ROWS start
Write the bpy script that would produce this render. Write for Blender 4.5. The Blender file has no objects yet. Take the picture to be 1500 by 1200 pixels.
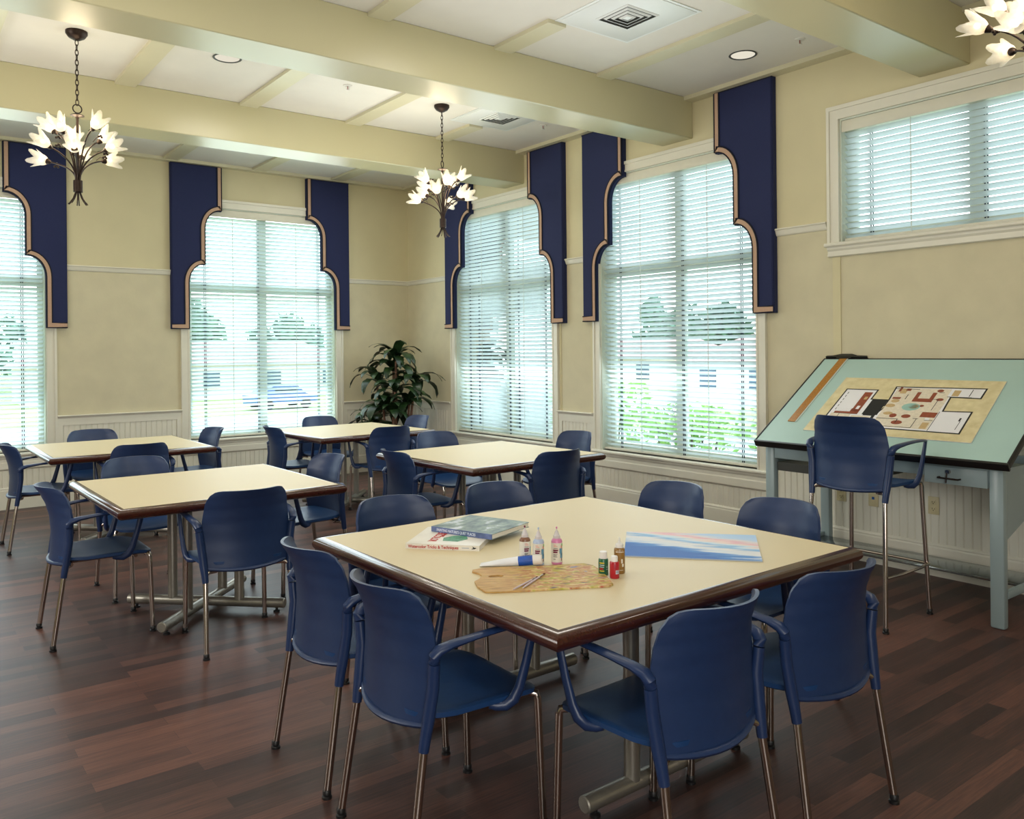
import bpy, bmesh, math, random
from math import sin, cos, pi, radians, sqrt, atan2
from mathutils import Vector, Matrix
random.seed(7)
scene = bpy.context.scene
COL = scene.collection

# ------------------------------------------------------------------ materials
def srgb(r, g, b):
    f = lambda c: (c/255/12.92) if c/255 <= .04045 else ((c/255+.055)/1.055)**2.4
    return (f(r), f(g), f(b), 1.0)

class N:
    """small node-tree helper"""
    def __init__(self, name):
        self.m = bpy.data.materials.new(name); self.m.use_nodes = True
        self.t = self.m.node_tree; self.t.nodes.clear()
        self.out = self.t.nodes.new('ShaderNodeOutputMaterial')
    def n(self, typ, **kw):
        x = self.t.nodes.new(typ)
        for k, v in kw.items():
            if k.startswith('_'): setattr(x, k[1:], v)
            else: x.inputs[k.replace('__', ' ')].default_value = v
        return x
    def l(self, a, b): self.t.links.new(a, b)
    def coord(self, kind='Object', scale=(1, 1, 1), rot=(0, 0, 0)):
        c = self.n('ShaderNodeTexCoord'); mp = self.n('ShaderNodeMapping')
        mp.inputs['Scale'].default_value = scale; mp.inputs['Rotation'].default_value = rot
        self.l(c.outputs[kind], mp.inputs['Vector']); return mp.outputs['Vector']
    def noise(self, vec, scale, detail=3, rough=.5):
        x = self.n('ShaderNodeTexNoise', Scale=scale, Detail=detail, Roughness=rough)
        self.l(vec, x.inputs['Vector']); return x.outputs['Fac']
    def ramp(self, fac, stops, interp='LINEAR'):
        r = self.n('ShaderNodeValToRGB'); r.color_ramp.interpolation = interp
        e = r.color_ramp.elements
        while len(e) < len(stops): e.new(.5)
        for i, (p, c) in enumerate(stops):
            e[i].position = p; e[i].color = c
        self.l(fac, r.inputs['Fac']); return r.outputs['Color']
    def mix(self, fac, a, b, blend='MIX'):
        x = self.n('ShaderNodeMix', _data_type='RGBA', _blend_type=blend)
        for s, v in ((x.inputs[0], fac), (x.inputs[6], a), (x.inputs[7], b)):
            if hasattr(v, 'links') or hasattr(v, 'is_linked'): self.l(v, s)
            else: s.default_value = v
        return x.outputs[2]
    def math(self, op, a, b=0.0):
        x = self.n('ShaderNodeMath', _operation=op)
        for s, v in ((x.inputs[0], a), (x.inputs[1], b)):
            if hasattr(v, 'is_linked'): self.l(v, s)
            else: s.default_value = v
        return x.outputs[0]
    def bsdf(self, **kw):
        b = self.n('ShaderNodeBsdfPrincipled')
        for k, v in kw.items():
            s = b.inputs[k.replace('__', ' ')]
            if hasattr(v, 'is_linked'): self.l(v, s)
            else: s.default_value = v
        return b
    def bump(self, h, strength=.2, dist=.01):
        x = self.n('ShaderNodeBump', Strength=strength, Distance=dist); self.l(h, x.inputs['Height']); return x.outputs['Normal']
    def done(self, sh):
        self.l(sh.outputs[0], self.out.inputs['Surface']); return self.m

def plain(name, col, rough=.5, metal=0.0, var=.06, scale=14, bump=0.0, coat=0.0, spec=.5):
    k = N(name); v = k.coord('Object')
    f = k.noise(v, scale, 3)
    dark = tuple(c*(1-var) for c in col[:3])+(1,); lite = tuple(min(1, c*(1+var)) for c in col[:3])+(1,)
    c = k.ramp(f, [(.3, dark), (.7, lite)])
    b = k.bsdf(Base__Color=c, Roughness=rough, Metallic=metal, Coat__Weight=coat)
    b.inputs['Specular IOR Level'].default_value = spec
    if bump: k.l(k.bump(k.noise(v, scale*9, 2), bump, .004), b.inputs['Normal'])
    return k.done(b)

M = {}
M['wall'] = plain('painted_wall_yellow', srgb(206, 197, 160), .72, var=.03, scale=3, bump=.05)
M['wallpaper'] = plain('beige_wallpaper', srgb(203, 195, 165), .8, var=.045, scale=5, bump=.12)
M['trimwhite'] = plain('white_trim_paint', srgb(222, 219, 204), .38, var=.02, scale=6)
M['beam'] = plain('beam_paint_olive_cream', srgb(190, 184, 148), .3, var=.02, scale=2)
M['batten'] = plain('batten_paint', srgb(204, 199, 170), .4, var=.02, scale=4)
M['ceil'] = plain('ceiling_panel_white', srgb(220, 217, 208), .8, var=.02, scale=4)
M['navyfab'] = plain('navy_fabric', srgb(30, 38, 78), .9, var=.10, scale=160, bump=.2)
M['tanfab'] = plain('tan_fabric_band', srgb(188, 156, 132), .9, var=.06, scale=160, bump=.15)
M['piping'] = plain('midnight_piping', srgb(14, 16, 36), .8)
M['navyplastic'] = plain('navy_plastic', srgb(30, 52, 92), .42, var=.05, scale=50, bump=.04)
M['navyarm'] = plain('navy_plastic_arm', srgb(29, 50, 90), .36, var=.05, scale=50, bump=.02)
M['navyseat'] = plain('navy_plastic_seat', srgb(22, 60, 108), .45, var=.05, scale=50, bump=.04)
M['chrome'] = plain('chrome_tube', srgb(190, 180, 172), .18, 1.0, var=.03)
M['steel'] = plain('brushed_nickel', srgb(166, 162, 152), .36, .75, var=.05, scale=40)
M['blackplastic'] = plain('black_plastic', srgb(22, 22, 24), .45)
M['mahog'] = None
k = N('mahogany_edge'); v = k.coord('Object', (1, 1, 1)); f = k.noise(v, 90, 3)
M['mahog'] = k.done(k.bsdf(Base__Color=k.ramp(f, [(.3, srgb(58, 25, 18)), (.75, srgb(68, 31, 22))]), Roughness=.22, Coat__Weight=.4, Coat__Roughness=.12))
M['laminate'] = plain('cream_laminate', srgb(216, 202, 166), .5, var=.015, scale=300)
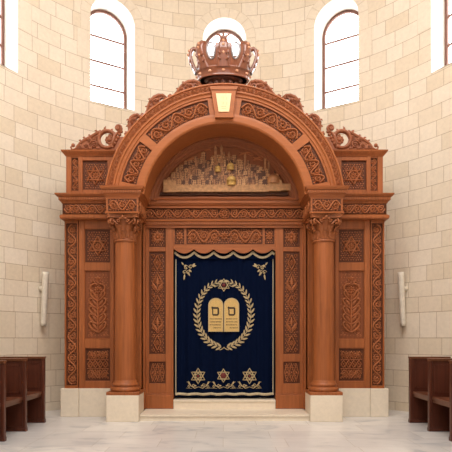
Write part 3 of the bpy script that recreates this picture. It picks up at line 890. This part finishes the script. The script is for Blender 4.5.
ROWS end
» WORK TO DO:
From the first line of the entries above down to the line holding "COL = scene.collection", quote each line exactly and nothing else, skipping pictures.

» PROBLEM SOLUTION:
Write the bpy script that would produce this render. Write for Blender 4.5. The Blender file has no objects yet. Take the picture to be 1500 by 1200 pixels.
import bpy, bmesh, math, random
from math import sin, cos, pi, radians, sqrt, atan2
from mathutils import Vector, Matrix
random.seed(7)
scene = bpy.context.scene
COL = scene.collection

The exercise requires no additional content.